Only the super-rich will benefit financially, but even they won’t be able to stop the impact of ever-increasing climate chaos. Those who point to China and India as worse cases are blind to the fact these are the nations developing renewable energy the fastest, out-competing our paltry industries and soon to cross the tipping point towards cleaner and cheaper energy production than ours.
The question is begged: “how is it that Sunak is getting away with this?” On the one hand, the leader of the Conservative Party is simply speaking to those loyal to the Party, either because they don’t believe climate change is a threat, or they don’t want to pay anything towards the costs (let the working class pay). On the other, his official opposition, the Labour Party, is not even prepared to champion the weak climate actions contained in Corbyn’s manifesto. There is no authority ready to legislate to force fossil-corporations pay for the damage they’ve caused and continue to cause.
Britain is heading in entirely the wrong direction. Some misguided and frankly laughable (if it wasn’t so desperately tragic) notion of going our own way, being our own people, returning to the glory days of past empire leading the world by example (all a mix of myth and colonial barbarity) has fed a total denial of reality.

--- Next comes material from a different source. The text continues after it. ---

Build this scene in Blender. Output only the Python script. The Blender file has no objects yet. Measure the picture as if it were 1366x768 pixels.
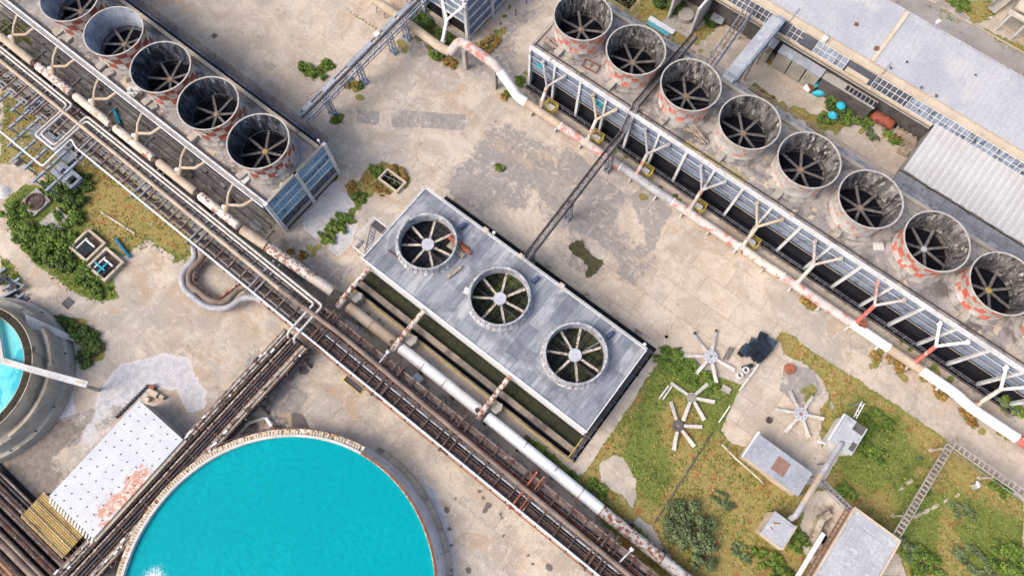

We are at great risk. Either we get in front of the changes or we will be drowned in the torrents already coursing through our streets. If governments refuse to listen to science or even look out of their windows, then the people have to rise-up to force the changes needed. The only power available to challenge and stop oil is the mass of the working class, stopping production. If that means breaking inhuman economic policies and environmentally destructive laws, so be it. System Change not Climate Change!